Titan completed the acquisition of a 67% stake in Damas Jewellery — a UAE-based brand operating across GCC countries — expanding its international footprint into one of the world's most jewellery-hungry markets. Tanishq now has over 20 stores worldwide, targeting the Indian diaspora with the same premium experience they trust back home.

And then there was Paris. Tanishq showcased at Paris Couture Week 2026 for the fourth time, unveiling the "Desert Diamonds collection" in collaboration with celebrated designer Rahul Mishra. A Tata Group watchmaker. On the Paris Couture runway. That's not a marketing stunt — that's a positioning statement.
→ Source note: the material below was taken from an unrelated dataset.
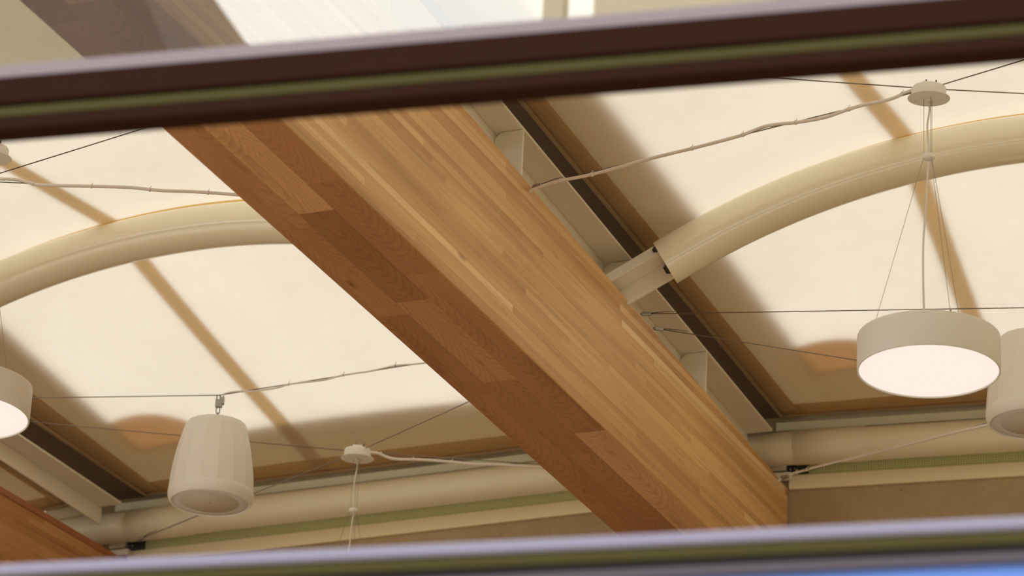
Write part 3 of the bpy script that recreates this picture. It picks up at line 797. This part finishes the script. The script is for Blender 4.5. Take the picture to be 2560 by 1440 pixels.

The Watches Are Still There — Just Not the Story Anymore

It's worth pausing to appreciate the irony. The company that started as a watchmaker now earns just 6% of its total revenue from watches — ₹5,267 crore in FY26. The watches division still grew 8% and launched exciting new products across Tommy Hilfiger, Police, Ducati, Anne Klein, and Aigner, but in the shadow of a ₹79,000 crore jewellery machine, it's easy to overlook.

The Titan Zero Hours Professional Diver's Watch and new collections from Fastrack and Helios show the division is very much alive and innovating. It's just that the rest of the company has grown so large, so fast, that watches are now the supporting act in a show they used to headline.

What Comes Next

Despite the record-breaking numbers, Ajoy Chawla was measured in his outlook. He noted that the company enters FY27 with caution due to "macro volatility and fragile geopolitical situations." With global energy markets unsettled and consumer confidence in flux, the tailwinds that powered FY26 may not blow as strongly in the year ahead.

But what Titan has built is more than a business that rode a gold price rally. It has built a portfolio of brands — Tanishq, Zoya, Mia, CaratLane, Damas — that span everything from affordable everyday jewellery to international luxury. It has built a global footprint. It has built consumer trust that no competitor has been able to replicate.

From a watch factory in 1984 to a $9.3 billion lifestyle empire in 2026 — Titan's story isn't just about jewellery or watches or gold prices. It's about what happens when a company plays the long game with discipline, patience, and a clarity of vision that never wavers.

India has many great companies. Very few of them have a story quite like this one.